This is a repost of my latest blog comment, but I think it is worth copying here. If someone has bumped up against the Payout Pool limit in TC3 and wants to test the theory in this message, I'd like to know whether it works the way they said it does.
I have reread this post until my brain hurts. Tell me what I'm missing here:
Sarah says:
>> Your Payout Pool is given an initial credit of 3,000
OK I spend a week maxing a skill, and a day making §3,000, Payout Pool goes to §0.
Sarah says:
>> You credit your Payout Pool through activities such as buying objects, uploading custom content, buying a lot, etc.
So I go to a store and spend the §3,000 on something. No cash left, but poof, my Payout Pool is restored to §3,000. I could go earn some more money to buy something else, but wait a minute....
Sarah says:
>>Player to player activities such as using tip jars, secure trade, the interaction “Give Money”, door charges, selling items from stores, etc., do not contribute to, or deduct from, your Payout Pool.
After buying it, I have second thoughts, so I trade it back to my friendly store owner and he gives me my money back. His Payout Pool hasn't changed. It seems I now have §3,000 in my pocket, and §3,000 in my Payout Pool. If I buy it and trade it back again, I still have §3,000 in my pocket, but §6,000 in my Payout Pool, A few more times and I won't have to worry about this whole idea at all!

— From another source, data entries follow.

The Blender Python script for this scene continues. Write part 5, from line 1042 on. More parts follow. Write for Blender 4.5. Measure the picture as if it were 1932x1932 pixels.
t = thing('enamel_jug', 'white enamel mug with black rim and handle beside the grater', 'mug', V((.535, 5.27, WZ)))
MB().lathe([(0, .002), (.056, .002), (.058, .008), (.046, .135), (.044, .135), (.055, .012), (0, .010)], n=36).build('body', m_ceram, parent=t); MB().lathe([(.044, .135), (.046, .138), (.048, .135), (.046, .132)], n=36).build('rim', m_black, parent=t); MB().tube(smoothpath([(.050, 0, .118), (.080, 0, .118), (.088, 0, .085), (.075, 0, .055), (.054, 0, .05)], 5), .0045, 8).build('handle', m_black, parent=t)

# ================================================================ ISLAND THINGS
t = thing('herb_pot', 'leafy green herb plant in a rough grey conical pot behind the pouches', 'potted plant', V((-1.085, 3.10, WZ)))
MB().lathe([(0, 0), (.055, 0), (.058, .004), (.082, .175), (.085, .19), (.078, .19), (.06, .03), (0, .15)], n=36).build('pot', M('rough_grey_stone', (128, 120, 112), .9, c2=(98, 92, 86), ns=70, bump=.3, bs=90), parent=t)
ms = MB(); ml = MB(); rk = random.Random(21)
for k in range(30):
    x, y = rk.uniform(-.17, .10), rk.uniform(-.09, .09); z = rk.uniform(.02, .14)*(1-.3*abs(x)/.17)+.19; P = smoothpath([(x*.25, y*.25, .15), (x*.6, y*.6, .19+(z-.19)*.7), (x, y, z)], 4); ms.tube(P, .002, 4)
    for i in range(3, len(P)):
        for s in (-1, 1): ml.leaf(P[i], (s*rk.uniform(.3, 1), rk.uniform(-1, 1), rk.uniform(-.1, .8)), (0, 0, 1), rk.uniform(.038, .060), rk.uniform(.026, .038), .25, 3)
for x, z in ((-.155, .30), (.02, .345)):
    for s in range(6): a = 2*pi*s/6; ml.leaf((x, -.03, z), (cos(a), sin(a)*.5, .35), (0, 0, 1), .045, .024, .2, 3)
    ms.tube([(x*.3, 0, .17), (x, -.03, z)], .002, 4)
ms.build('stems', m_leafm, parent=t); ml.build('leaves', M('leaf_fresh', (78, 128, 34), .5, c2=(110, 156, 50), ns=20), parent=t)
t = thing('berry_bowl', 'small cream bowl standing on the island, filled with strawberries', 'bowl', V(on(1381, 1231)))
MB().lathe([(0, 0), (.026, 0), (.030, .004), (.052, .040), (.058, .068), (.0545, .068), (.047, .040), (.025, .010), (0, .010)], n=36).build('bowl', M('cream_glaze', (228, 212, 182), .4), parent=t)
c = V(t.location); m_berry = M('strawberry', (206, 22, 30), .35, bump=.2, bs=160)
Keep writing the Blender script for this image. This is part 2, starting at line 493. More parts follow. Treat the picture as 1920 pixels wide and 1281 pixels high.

Unfortunately, I don't have a max skilled sim in TC and a day to waste figuring out whether there is a gaping hole in the scheme or the explanation of the scheme.
P.S. I suspect the hole is in the scheme itself. Although the server knows when it pays me money, it can't know when the money I earned is back in the server unless I spend it directly on a lot or construction or that handful of objects I can buy directly. If I buy through a store, that store owner may have obtained what I bought through a trade. Even for an object that was bought by the store owner, I could be way overpaying for the object, so §10 goes back to the server and §2,990 goes to the store owner as profit. If both the customer and store owner accounts are owned by the same human, the store owner gets to hold on to as much cash as the customer earns with no penalty.